begin
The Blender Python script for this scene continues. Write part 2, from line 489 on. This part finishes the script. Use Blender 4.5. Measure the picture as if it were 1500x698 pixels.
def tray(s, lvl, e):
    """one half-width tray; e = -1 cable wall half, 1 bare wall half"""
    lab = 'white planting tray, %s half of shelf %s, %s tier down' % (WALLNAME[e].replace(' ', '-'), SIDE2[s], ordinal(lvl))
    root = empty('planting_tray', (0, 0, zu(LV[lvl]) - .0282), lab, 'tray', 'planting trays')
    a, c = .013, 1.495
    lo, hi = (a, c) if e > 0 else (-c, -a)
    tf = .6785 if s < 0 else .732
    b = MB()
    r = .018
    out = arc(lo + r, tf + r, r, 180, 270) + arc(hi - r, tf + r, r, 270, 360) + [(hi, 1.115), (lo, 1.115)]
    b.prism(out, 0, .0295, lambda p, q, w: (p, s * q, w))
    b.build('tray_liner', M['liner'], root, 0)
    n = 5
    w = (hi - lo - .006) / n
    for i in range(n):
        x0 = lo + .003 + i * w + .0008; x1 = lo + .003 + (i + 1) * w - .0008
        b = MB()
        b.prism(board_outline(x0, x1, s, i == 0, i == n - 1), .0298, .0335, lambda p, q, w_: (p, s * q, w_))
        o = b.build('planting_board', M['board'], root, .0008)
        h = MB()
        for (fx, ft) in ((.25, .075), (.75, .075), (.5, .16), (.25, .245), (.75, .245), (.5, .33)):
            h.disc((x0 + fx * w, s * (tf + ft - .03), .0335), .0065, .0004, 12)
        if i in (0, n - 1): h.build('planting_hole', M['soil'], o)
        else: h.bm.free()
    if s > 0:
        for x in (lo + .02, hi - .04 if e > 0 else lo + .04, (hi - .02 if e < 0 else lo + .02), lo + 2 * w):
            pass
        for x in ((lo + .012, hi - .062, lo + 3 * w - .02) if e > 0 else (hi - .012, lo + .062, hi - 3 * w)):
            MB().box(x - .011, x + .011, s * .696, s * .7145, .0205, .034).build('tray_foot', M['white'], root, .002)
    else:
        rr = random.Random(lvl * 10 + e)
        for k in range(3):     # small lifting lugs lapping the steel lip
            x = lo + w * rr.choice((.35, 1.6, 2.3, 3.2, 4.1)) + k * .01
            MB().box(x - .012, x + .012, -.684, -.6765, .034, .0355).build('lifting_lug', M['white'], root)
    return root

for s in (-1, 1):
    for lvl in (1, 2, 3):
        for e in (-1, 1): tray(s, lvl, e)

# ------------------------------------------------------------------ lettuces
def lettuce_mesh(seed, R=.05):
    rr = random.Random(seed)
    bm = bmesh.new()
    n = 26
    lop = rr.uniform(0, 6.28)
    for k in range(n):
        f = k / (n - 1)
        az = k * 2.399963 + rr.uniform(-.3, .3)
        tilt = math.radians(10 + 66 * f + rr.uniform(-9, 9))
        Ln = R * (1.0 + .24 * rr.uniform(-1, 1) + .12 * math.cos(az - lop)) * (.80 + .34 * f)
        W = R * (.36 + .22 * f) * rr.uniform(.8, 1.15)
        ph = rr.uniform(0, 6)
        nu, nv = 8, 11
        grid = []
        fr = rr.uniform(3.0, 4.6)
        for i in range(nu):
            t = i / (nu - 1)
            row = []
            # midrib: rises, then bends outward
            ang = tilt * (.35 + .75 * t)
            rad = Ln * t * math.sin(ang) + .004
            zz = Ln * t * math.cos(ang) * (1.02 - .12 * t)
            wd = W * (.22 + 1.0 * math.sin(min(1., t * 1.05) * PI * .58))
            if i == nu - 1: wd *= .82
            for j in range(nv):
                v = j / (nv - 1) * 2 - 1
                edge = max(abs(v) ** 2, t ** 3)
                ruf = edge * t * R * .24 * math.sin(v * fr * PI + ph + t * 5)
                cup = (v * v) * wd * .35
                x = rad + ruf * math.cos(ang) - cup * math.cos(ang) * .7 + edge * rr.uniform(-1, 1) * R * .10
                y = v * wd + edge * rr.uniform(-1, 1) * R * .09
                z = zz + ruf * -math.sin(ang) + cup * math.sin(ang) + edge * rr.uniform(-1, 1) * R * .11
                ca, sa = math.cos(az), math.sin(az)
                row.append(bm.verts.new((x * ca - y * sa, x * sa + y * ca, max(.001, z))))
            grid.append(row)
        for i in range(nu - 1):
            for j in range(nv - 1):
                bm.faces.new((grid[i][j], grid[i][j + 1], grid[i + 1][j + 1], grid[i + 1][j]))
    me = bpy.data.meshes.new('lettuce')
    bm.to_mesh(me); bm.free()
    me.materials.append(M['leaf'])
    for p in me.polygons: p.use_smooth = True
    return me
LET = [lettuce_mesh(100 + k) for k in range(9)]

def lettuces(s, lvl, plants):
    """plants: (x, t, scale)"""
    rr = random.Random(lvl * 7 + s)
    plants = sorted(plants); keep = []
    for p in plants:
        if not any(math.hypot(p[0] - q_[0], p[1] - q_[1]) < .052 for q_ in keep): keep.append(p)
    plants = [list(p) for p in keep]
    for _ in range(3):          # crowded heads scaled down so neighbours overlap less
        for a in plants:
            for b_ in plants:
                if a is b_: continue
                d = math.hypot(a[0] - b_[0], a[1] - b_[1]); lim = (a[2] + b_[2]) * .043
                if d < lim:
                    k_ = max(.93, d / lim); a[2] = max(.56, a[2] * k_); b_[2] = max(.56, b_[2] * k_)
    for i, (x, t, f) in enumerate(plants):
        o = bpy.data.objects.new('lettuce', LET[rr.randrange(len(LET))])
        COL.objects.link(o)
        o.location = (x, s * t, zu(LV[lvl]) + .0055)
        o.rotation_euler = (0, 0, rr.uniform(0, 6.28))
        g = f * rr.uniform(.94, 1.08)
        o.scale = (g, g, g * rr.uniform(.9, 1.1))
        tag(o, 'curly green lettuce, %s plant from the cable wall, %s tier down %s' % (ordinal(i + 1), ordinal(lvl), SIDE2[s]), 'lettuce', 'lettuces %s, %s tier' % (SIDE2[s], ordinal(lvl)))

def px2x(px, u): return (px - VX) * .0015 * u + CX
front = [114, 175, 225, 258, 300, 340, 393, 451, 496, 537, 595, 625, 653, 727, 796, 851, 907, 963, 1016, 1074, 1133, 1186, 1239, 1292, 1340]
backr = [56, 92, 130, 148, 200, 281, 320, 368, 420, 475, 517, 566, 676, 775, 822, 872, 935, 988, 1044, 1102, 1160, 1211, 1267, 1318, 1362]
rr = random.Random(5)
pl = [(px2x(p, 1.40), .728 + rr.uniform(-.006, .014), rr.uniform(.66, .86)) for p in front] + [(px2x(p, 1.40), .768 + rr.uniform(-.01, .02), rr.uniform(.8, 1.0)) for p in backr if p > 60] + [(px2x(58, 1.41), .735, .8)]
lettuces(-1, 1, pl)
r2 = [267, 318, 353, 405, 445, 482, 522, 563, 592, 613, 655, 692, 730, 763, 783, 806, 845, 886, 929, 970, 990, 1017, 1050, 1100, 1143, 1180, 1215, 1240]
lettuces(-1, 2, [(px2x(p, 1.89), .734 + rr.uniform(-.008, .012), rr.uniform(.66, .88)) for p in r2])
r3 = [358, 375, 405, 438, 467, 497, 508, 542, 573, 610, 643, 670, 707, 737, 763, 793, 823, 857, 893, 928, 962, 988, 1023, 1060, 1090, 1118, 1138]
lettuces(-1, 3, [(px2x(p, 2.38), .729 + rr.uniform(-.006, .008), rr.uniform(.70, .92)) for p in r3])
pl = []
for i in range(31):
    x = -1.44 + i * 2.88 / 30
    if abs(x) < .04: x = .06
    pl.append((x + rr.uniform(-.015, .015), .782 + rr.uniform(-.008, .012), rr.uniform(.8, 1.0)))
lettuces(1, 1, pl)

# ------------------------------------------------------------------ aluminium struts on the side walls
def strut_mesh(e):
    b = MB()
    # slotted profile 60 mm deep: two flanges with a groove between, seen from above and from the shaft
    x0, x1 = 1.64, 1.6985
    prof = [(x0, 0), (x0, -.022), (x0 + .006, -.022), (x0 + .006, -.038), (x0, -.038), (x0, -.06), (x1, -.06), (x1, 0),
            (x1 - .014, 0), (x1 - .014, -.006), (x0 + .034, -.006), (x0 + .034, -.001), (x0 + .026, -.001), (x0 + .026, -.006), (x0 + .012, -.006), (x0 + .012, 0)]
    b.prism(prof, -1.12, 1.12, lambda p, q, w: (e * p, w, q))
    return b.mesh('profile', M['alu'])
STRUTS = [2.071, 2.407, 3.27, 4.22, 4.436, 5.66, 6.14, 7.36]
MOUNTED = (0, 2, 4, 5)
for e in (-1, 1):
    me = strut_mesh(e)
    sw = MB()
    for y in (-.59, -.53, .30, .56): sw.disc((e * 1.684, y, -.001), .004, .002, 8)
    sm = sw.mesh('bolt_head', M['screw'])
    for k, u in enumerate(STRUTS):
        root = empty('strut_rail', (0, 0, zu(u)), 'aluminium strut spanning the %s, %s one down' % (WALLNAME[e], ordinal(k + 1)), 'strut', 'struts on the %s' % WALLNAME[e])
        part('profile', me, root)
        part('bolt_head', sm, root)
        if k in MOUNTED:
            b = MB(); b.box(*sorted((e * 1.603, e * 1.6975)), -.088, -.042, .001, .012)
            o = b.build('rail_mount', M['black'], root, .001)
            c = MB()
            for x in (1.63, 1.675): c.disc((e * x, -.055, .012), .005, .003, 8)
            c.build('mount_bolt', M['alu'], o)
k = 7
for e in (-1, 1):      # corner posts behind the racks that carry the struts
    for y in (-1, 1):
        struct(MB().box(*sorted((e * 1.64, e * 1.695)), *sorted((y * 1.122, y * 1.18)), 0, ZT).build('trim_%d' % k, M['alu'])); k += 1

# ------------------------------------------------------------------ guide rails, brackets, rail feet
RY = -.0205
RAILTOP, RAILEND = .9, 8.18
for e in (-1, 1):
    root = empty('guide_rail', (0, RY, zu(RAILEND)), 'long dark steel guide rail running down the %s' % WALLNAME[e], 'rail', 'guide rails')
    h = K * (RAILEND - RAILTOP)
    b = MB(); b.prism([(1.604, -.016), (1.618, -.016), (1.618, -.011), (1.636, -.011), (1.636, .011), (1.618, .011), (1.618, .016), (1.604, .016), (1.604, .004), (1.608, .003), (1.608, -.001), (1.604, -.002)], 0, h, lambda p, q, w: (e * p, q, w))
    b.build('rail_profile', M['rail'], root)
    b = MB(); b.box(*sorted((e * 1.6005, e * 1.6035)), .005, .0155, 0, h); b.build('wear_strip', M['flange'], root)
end
Take the lines above from the first through the one containing "return root" and reproduce them exactly; include nothing else.

**EXERCISE OUTPUT**:
The Blender Python script for this scene continues. Write part 2, from line 489 on. This part finishes the script. Use Blender 4.5. Measure the picture as if it were 1500x698 pixels.
def tray(s, lvl, e):
    """one half-width tray; e = -1 cable wall half, 1 bare wall half"""
    lab = 'white planting tray, %s half of shelf %s, %s tier down' % (WALLNAME[e].replace(' ', '-'), SIDE2[s], ordinal(lvl))
    root = empty('planting_tray', (0, 0, zu(LV[lvl]) - .0282), lab, 'tray', 'planting trays')
    a, c = .013, 1.495
    lo, hi = (a, c) if e > 0 else (-c, -a)
    tf = .6785 if s < 0 else .732
    b = MB()
    r = .018
    out = arc(lo + r, tf + r, r, 180, 270) + arc(hi - r, tf + r, r, 270, 360) + [(hi, 1.115), (lo, 1.115)]
    b.prism(out, 0, .0295, lambda p, q, w: (p, s * q, w))
    b.build('tray_liner', M['liner'], root, 0)
    n = 5
    w = (hi - lo - .006) / n
    for i in range(n):
        x0 = lo + .003 + i * w + .0008; x1 = lo + .003 + (i + 1) * w - .0008
        b = MB()
        b.prism(board_outline(x0, x1, s, i == 0, i == n - 1), .0298, .0335, lambda p, q, w_: (p, s * q, w_))
        o = b.build('planting_board', M['board'], root, .0008)
        h = MB()
        for (fx, ft) in ((.25, .075), (.75, .075), (.5, .16), (.25, .245), (.75, .245), (.5, .33)):
            h.disc((x0 + fx * w, s * (tf + ft - .03), .0335), .0065, .0004, 12)
        if i in (0, n - 1): h.build('planting_hole', M['soil'], o)
        else: h.bm.free()
    if s > 0:
        for x in (lo + .02, hi - .04 if e > 0 else lo + .04, (hi - .02 if e < 0 else lo + .02), lo + 2 * w):
            pass
        for x in ((lo + .012, hi - .062, lo + 3 * w - .02) if e > 0 else (hi - .012, lo + .062, hi - 3 * w)):
            MB().box(x - .011, x + .011, s * .696, s * .7145, .0205, .034).build('tray_foot', M['white'], root, .002)
    else:
        rr = random.Random(lvl * 10 + e)
        for k in range(3):     # small lifting lugs lapping the steel lip
            x = lo + w * rr.choice((.35, 1.6, 2.3, 3.2, 4.1)) + k * .01
            MB().box(x - .012, x + .012, -.684, -.6765, .034, .0355).build('lifting_lug', M['white'], root)
    return root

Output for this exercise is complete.